This is my problem:
Solve only with the basic rules of natural logarithm and the definition for $e$.
$\lim\limits_{n\to\infty}(n(1+\frac{1}{n})^n - ne)$
And I got till here:
$e\lim\limits_{n \to \infty}\frac{e^{n\ln(1+\frac{1}{n})-1}-1}{n\ln(1+\frac{1}{n})-1}n(n\ln(1+\frac{1}{n})-1)$.
Both of these equations are equivalent with the limit $\frac{-e}{2}$. But I don't know how to transform to the next step. The first fraction should short itself giving me $1$ and the second multiplicand should give us $\frac{-1}{2}$ with the $e$ in front of the limit giving us the correct answer.
The definition for $e$ is $\lim\limits_{n\to\infty}(1+\frac{1}{n})^n = e$.

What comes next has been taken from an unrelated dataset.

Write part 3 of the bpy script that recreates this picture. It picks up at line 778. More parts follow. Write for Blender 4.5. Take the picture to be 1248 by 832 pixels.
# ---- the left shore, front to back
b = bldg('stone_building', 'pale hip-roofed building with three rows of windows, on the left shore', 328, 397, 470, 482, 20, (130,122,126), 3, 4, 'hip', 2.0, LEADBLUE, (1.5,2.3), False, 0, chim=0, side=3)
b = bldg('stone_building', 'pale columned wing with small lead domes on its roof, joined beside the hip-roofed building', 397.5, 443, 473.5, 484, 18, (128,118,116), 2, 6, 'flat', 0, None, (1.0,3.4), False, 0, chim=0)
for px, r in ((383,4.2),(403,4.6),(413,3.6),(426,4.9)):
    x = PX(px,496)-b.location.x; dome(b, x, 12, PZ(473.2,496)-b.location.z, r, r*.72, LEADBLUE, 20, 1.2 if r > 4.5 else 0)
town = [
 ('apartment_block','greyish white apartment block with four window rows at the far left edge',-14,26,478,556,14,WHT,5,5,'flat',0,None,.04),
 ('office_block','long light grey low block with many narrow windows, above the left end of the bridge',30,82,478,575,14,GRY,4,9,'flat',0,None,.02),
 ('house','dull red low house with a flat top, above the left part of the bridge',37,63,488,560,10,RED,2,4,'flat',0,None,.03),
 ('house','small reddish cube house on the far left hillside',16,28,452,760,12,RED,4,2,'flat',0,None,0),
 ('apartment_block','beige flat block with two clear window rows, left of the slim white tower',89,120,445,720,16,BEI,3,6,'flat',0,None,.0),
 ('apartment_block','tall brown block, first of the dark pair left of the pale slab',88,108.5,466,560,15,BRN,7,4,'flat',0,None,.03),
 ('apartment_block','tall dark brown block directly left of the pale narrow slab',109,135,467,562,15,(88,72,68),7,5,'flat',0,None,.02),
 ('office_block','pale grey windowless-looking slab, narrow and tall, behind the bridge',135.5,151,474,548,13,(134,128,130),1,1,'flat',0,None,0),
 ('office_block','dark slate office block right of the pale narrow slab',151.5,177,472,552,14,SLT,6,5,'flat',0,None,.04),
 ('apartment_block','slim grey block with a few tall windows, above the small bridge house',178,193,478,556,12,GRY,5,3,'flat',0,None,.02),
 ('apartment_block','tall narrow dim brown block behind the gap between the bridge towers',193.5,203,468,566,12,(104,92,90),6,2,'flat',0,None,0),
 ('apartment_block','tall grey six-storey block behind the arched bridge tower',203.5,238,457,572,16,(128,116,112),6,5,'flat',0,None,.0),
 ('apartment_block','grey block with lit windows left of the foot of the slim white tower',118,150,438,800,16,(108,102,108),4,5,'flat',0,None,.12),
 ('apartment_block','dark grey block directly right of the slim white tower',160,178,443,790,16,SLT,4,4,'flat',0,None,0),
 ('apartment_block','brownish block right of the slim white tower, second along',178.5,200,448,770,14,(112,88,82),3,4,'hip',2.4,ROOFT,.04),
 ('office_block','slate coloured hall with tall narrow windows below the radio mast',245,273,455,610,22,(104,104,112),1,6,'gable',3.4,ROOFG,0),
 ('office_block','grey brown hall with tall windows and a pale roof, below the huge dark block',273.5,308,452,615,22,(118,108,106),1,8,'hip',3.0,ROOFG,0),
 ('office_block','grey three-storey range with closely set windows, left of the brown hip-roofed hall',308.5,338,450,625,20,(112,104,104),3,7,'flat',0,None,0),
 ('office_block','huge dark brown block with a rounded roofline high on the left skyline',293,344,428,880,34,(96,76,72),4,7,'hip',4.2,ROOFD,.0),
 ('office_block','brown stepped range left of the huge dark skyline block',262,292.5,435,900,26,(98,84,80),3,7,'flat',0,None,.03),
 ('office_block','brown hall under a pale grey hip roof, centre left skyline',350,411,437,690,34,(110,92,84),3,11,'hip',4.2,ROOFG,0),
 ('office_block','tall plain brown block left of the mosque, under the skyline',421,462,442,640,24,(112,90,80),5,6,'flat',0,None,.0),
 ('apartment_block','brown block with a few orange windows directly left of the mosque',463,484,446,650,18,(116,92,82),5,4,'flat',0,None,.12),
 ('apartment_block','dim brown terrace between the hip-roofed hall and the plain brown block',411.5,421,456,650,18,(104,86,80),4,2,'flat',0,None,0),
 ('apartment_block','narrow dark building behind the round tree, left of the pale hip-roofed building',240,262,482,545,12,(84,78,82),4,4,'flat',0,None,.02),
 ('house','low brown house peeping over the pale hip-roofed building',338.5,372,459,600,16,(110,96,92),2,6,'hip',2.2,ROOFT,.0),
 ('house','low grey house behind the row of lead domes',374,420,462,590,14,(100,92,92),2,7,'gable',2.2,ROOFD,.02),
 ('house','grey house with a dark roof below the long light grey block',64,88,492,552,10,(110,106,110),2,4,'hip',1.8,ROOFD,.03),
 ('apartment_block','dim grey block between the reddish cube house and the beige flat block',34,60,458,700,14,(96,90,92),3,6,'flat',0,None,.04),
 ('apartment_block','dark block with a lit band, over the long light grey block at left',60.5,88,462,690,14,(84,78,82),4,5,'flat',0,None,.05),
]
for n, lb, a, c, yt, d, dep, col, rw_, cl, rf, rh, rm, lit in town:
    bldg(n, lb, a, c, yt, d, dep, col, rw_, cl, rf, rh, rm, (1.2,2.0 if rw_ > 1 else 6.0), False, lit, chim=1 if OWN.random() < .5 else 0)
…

But I think in this last step we should make a substitute $n = \frac{1}{x}$ and use the other definition $\lim\limits_{x\to0}(1+x)^{\frac{1}{x}} = e$
Let me write found inequalities here $$\frac{1}{2n^2}- \frac{1}{n^3}\leqslant \frac{1}{n}-\ln\left(1+ \frac{1}{n}\right)\leqslant \frac{1}{2n^2}$$
p.s. I obtained expression identical to OP in previous question, but keep answer deleted, as hadn't inequalities in that time. We can prove them by examining the corresponding functions, but maybe someone will be able to see an elementary proof.